Me infiltré en el mundo de los prostíbulos sirios

FOTOS DE FALKO SIEWERT

No regresé al club ni contesté al teléfono cuando me llamó el jefazo, pero aquella historia me había atrapado. Había sido una aventura insensata y cruel, pero había sacado algo de ella. Quería visitar más prostíbulos.

El siguiente viernes por la noche fui a una discoteca en el sótano del Hotel Meridien, esta vez con un amigo árabe. Después de que mi amigo se presentara a unas cuantas prostitutas, me confirmó que todas eran refugiadas iraquíes. Algunas de ellas habían ejercido la prostitución bajo el régimen de Sadam y otras habían acabado allí tras los cataclismos siniestros, violentos e inconcebibles que la guerra había llevado a sus vidas. Todas ellas estaban tan borrachas que se tambaleaban, mientras subían y descendían por las escaleras enmoquetadas, bajo las tenues luces de discoteca barata.

Yo tenía una implacable cola de saudíes vestidos con chilabas tocándome el culo. Gran parte de los clientes de los burdeles de Siria procede de Arabia Saudí. Todos ellos estaban ligeramente borrachos y resultó que me convertí en la principal atracción. Mi amigo le explicó a uno de ellos que me había contratado para toda la noche y luego preguntó al tipo y a sus amigos si había algún otro sitio al que pudiéramos ir. Nos dijeron que había todo un “barrio rojo” en una zona residencial y nos informaron de que tomáramos un taxi y pidiéramos que nos llevaran a un barrio del norte llamado Sednaya. Salimos de allí y nos metimos en un taxi.



Recorrimos las oscuras calles de Damasco, dejando atrás los campos de refugiados palestinos. Teníamos la impresión de haber abandonado la ciudad cuando, de repente, un estallido de luces multicolores irrumpió en el horizonte. Parecía Las Vegas. A ambos lados de la carretera había incontables carteles que indicaban el camino a “clubs y restaurantes turísticos”, término eufemístico con el que oficialmente se denomina a los “prostíbulos llenos de refugiadas menores de edad”. Debía de haber más de cien clubs sólo en aquella franja de carretera. Parecía de mentira. Empezamos por un extremo y peinamos la calle de club en club.
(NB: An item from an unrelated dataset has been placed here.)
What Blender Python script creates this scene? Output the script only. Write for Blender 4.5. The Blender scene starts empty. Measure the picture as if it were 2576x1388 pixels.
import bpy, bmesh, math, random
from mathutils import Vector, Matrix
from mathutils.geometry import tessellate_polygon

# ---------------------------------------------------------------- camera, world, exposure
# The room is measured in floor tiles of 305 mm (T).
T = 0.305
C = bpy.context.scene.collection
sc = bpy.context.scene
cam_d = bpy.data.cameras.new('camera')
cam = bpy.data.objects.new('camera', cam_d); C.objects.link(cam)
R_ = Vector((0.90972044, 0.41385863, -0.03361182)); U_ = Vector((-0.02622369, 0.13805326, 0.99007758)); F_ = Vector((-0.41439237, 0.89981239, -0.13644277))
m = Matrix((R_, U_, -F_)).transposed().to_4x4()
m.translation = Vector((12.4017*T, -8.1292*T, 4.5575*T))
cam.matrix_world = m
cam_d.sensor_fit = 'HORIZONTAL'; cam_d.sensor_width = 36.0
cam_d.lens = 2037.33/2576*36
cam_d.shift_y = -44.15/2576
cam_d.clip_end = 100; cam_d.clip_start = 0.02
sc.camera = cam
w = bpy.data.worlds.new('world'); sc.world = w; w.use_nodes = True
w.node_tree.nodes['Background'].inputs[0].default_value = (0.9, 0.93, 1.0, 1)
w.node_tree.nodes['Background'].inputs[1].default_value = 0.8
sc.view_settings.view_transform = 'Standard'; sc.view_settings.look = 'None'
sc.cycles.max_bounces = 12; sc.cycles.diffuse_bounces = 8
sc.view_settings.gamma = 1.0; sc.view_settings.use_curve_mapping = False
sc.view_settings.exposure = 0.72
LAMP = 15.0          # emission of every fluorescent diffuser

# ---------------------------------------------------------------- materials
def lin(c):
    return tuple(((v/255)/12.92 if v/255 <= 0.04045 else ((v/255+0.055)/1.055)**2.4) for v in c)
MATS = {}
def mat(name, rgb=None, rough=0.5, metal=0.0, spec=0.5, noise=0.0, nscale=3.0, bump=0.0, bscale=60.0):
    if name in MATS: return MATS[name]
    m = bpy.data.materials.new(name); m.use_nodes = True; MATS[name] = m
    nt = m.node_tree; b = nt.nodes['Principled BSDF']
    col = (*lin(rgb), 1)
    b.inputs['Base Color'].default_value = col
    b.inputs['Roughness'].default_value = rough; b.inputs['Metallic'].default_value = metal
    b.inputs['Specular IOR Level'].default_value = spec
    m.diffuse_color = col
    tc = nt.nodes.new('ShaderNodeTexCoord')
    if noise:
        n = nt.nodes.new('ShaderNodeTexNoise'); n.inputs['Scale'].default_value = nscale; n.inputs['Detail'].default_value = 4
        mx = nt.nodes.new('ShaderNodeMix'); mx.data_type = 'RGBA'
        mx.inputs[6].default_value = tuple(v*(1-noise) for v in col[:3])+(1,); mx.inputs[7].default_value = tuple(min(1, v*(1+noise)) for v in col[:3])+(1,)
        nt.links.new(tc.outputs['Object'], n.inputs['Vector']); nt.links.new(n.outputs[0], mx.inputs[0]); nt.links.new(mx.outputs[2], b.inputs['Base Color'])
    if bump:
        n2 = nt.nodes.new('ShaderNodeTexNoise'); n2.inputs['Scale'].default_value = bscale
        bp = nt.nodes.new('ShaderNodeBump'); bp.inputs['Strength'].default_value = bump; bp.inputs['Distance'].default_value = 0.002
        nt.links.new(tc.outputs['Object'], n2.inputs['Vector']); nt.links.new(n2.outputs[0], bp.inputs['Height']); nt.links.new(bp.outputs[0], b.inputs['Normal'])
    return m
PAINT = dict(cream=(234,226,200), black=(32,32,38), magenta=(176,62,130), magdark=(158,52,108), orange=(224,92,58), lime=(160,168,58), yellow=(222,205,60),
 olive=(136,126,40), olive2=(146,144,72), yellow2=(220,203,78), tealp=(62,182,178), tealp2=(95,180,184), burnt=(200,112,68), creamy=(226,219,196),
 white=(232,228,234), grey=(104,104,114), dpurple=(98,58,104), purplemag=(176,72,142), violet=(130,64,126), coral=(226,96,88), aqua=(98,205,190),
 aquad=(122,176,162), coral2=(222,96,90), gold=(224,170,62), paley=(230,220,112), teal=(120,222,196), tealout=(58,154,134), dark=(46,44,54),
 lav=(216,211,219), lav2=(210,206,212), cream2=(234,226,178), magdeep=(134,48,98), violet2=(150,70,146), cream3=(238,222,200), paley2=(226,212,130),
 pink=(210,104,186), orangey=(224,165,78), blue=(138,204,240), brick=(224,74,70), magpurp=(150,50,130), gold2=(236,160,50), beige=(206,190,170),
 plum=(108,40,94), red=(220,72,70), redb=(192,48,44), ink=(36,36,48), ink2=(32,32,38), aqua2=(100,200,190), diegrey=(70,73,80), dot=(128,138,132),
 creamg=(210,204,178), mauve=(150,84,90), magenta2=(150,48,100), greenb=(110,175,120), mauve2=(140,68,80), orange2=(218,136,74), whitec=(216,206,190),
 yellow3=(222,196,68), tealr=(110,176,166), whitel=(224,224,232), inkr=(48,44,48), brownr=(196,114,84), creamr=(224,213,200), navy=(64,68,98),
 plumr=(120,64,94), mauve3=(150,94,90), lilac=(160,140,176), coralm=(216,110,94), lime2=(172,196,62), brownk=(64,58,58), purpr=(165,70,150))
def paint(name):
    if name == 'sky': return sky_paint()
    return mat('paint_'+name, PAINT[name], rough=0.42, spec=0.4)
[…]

Todos los clubs que encontramos tenían un escenario circular por el que daban vueltas muchachas muy jóvenes (niñas, a decir verdad) durante toda la noche. Muy pocas de ellas sabían andar con tacones. Les preguntamos a algunas de aquellas niñas de dónde venían y la mayoría de ellas respondió con orgullo: “De Iraq”. Otras eran refugiadas palestinas del Líbano. Para diferenciarse de las iraquíes, llevaban escrito “Líbano” en árabe en la parte superior de los brazos. Incluso entre las prostitutas refugiadas menores de edad, las jerarquías sociales de sus padres y abuelos se perpetúan.




Las chicas llevan sujetadores apretados con relleno, vestidos de poliéster ajustados y una capa de maquillaje gruesa, casi teatral. Las acompañan sus madres, que se reúnen en los rincones oscuros del club y escrutan la multitud en busca de clientes. Cuando detectan a uno de su agrado, iluminan con sus láser a sus hijas, y éstas se acercan al tipo. Se intercambian los números de teléfono y se hacen los tratos pertinentes. En estos clubs donde se prostituyen niñas de entre diez y doce años, la prostitución abierta no está permitida. Más tarde, esa misma noche, los clientes y las madres hablan por teléfono y arreglan una cita.

En un club empezó a sonar un baile árabe muy rápido y una niña con unas heridas terribles (quemaduras y cortes en los brazos) me pidió que la ayudara a dar vueltas. La hice girar durante un rato largo y, cuando dejé de hacerlo, entre 15 y 20 niñas se habían agolpado en torno a nosotras como polillas atraídas por una vela. Todas ellas suplicaban que les diera vueltas. Querían que les diera vueltas como locas para marearse y no poder seguir trabajando. Lo hice por ellas, hasta que noté la lucecilla de un láser sobre mi camisa. Una madre había detectado que un cliente me había puesto el ojo encima y quería ayudarme a hacer negocios.